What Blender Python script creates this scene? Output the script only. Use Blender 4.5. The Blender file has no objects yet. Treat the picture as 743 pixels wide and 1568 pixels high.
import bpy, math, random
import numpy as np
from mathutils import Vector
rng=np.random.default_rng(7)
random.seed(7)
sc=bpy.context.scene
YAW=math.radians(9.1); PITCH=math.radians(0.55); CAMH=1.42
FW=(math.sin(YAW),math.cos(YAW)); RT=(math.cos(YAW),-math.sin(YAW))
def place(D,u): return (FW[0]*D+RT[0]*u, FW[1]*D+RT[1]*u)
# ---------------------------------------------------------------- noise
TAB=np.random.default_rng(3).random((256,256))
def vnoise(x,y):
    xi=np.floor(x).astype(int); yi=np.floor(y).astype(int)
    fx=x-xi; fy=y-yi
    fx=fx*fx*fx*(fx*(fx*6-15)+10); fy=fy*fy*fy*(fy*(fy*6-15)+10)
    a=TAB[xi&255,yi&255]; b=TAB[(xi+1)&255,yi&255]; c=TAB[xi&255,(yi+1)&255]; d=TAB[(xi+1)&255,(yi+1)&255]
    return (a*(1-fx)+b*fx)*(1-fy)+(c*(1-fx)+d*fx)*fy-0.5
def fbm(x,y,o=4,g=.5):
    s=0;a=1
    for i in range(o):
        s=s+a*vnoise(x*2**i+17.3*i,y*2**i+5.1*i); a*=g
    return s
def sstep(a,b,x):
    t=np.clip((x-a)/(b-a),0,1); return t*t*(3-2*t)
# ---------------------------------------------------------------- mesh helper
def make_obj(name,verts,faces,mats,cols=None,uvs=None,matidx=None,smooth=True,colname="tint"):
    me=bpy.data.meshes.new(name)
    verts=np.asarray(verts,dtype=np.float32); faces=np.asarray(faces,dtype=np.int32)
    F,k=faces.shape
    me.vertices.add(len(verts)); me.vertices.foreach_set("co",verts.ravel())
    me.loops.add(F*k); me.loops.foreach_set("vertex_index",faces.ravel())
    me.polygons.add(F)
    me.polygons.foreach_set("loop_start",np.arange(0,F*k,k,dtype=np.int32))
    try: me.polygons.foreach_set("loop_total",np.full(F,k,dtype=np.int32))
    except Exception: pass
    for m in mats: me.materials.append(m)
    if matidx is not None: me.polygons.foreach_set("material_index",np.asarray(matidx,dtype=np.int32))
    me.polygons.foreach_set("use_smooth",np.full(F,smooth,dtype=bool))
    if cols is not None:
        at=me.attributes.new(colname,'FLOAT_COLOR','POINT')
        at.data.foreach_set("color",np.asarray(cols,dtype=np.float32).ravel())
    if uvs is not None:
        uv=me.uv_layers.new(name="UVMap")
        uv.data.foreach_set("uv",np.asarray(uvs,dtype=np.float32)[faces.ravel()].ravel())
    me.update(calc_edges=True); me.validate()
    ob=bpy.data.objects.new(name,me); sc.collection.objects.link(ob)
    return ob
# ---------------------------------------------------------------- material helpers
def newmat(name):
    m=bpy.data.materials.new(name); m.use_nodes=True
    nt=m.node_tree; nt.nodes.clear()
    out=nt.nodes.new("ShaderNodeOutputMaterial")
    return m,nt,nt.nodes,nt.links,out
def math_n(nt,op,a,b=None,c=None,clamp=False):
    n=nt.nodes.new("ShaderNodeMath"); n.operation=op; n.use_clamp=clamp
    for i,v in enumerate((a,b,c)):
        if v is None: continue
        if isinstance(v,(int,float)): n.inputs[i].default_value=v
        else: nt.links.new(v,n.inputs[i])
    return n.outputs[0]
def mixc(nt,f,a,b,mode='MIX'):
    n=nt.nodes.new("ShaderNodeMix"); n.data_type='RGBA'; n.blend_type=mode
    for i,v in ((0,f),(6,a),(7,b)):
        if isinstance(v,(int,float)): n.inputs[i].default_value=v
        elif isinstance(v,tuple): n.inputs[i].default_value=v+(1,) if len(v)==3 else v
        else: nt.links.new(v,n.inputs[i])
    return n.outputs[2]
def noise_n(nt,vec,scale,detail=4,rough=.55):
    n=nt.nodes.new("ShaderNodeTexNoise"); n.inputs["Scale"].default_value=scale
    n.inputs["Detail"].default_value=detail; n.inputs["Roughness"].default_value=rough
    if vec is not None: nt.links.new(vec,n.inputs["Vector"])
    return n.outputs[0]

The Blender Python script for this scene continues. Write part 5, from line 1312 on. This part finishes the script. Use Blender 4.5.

+---+

WRITTEN TASK: Repeat every record, keeping each word and mark exactly as it is.

SOLUTION BELOW:
What Blender Python script creates this scene? Output the script only. Use Blender 4.5. The Blender file has no objects yet. Treat the picture as 743 pixels wide and 1568 pixels high.
import bpy, math, random
import numpy as np
from mathutils import Vector
rng=np.random.default_rng(7)
random.seed(7)
sc=bpy.context.scene
YAW=math.radians(9.1); PITCH=math.radians(0.55); CAMH=1.42
FW=(math.sin(YAW),math.cos(YAW)); RT=(math.cos(YAW),-math.sin(YAW))
def place(D,u): return (FW[0]*D+RT[0]*u, FW[1]*D+RT[1]*u)
# ---------------------------------------------------------------- noise
TAB=np.random.default_rng(3).random((256,256))
def vnoise(x,y):
    xi=np.floor(x).astype(int); yi=np.floor(y).astype(int)
    fx=x-xi; fy=y-yi
    fx=fx*fx*fx*(fx*(fx*6-15)+10); fy=fy*fy*fy*(fy*(fy*6-15)+10)
    a=TAB[xi&255,yi&255]; b=TAB[(xi+1)&255,yi&255]; c=TAB[xi&255,(yi+1)&255]; d=TAB[(xi+1)&255,(yi+1)&255]
    return (a*(1-fx)+b*fx)*(1-fy)+(c*(1-fx)+d*fx)*fy-0.5
def fbm(x,y,o=4,g=.5):
    s=0;a=1
    for i in range(o):
        s=s+a*vnoise(x*2**i+17.3*i,y*2**i+5.1*i); a*=g
    return s
def sstep(a,b,x):
    t=np.clip((x-a)/(b-a),0,1); return t*t*(3-2*t)
# ---------------------------------------------------------------- mesh helper
def make_obj(name,verts,faces,mats,cols=None,uvs=None,matidx=None,smooth=True,colname="tint"):
    me=bpy.data.meshes.new(name)
    verts=np.asarray(verts,dtype=np.float32); faces=np.asarray(faces,dtype=np.int32)
    F,k=faces.shape
    me.vertices.add(len(verts)); me.vertices.foreach_set("co",verts.ravel())
    me.loops.add(F*k); me.loops.foreach_set("vertex_index",faces.ravel())
    me.polygons.add(F)
    me.polygons.foreach_set("loop_start",np.arange(0,F*k,k,dtype=np.int32))
    try: me.polygons.foreach_set("loop_total",np.full(F,k,dtype=np.int32))
    except Exception: pass
    for m in mats: me.materials.append(m)
    if matidx is not None: me.polygons.foreach_set("material_index",np.asarray(matidx,dtype=np.int32))
    me.polygons.foreach_set("use_smooth",np.full(F,smooth,dtype=bool))
    if cols is not None:
        at=me.attributes.new(colname,'FLOAT_COLOR','POINT')
        at.data.foreach_set("color",np.asarray(cols,dtype=np.float32).ravel())
    if uvs is not None:
        uv=me.uv_layers.new(name="UVMap")
        uv.data.foreach_set("uv",np.asarray(uvs,dtype=np.float32)[faces.ravel()].ravel())
    me.update(calc_edges=True); me.validate()
    ob=bpy.data.objects.new(name,me); sc.collection.objects.link(ob)
    return ob
# ---------------------------------------------------------------- material helpers
def newmat(name):
    m=bpy.data.materials.new(name); m.use_nodes=True
    nt=m.node_tree; nt.nodes.clear()
    out=nt.nodes.new("ShaderNodeOutputMaterial")
    return m,nt,nt.nodes,nt.links,out
def math_n(nt,op,a,b=None,c=None,clamp=False):
    n=nt.nodes.new("ShaderNodeMath"); n.operation=op; n.use_clamp=clamp
    for i,v in enumerate((a,b,c)):
        if v is None: continue
        if isinstance(v,(int,float)): n.inputs[i].default_value=v
        else: nt.links.new(v,n.inputs[i])
    return n.outputs[0]
def mixc(nt,f,a,b,mode='MIX'):
    n=nt.nodes.new("ShaderNodeMix"); n.data_type='RGBA'; n.blend_type=mode
    for i,v in ((0,f),(6,a),(7,b)):
        if isinstance(v,(int,float)): n.inputs[i].default_value=v
        elif isinstance(v,tuple): n.inputs[i].default_value=v+(1,) if len(v)==3 else v
        else: nt.links.new(v,n.inputs[i])
    return n.outputs[2]
def noise_n(nt,vec,scale,detail=4,rough=.55):
    n=nt.nodes.new("ShaderNodeTexNoise"); n.inputs["Scale"].default_value=scale
    n.inputs["Detail"].default_value=detail; n.inputs["Roughness"].default_value=rough
    if vec is not None: nt.links.new(vec,n.inputs["Vector"])
    return n.outputs[0]

The Blender Python script for this scene continues. Write part 5, from line 1312 on. This part finishes the script. Use Blender 4.5.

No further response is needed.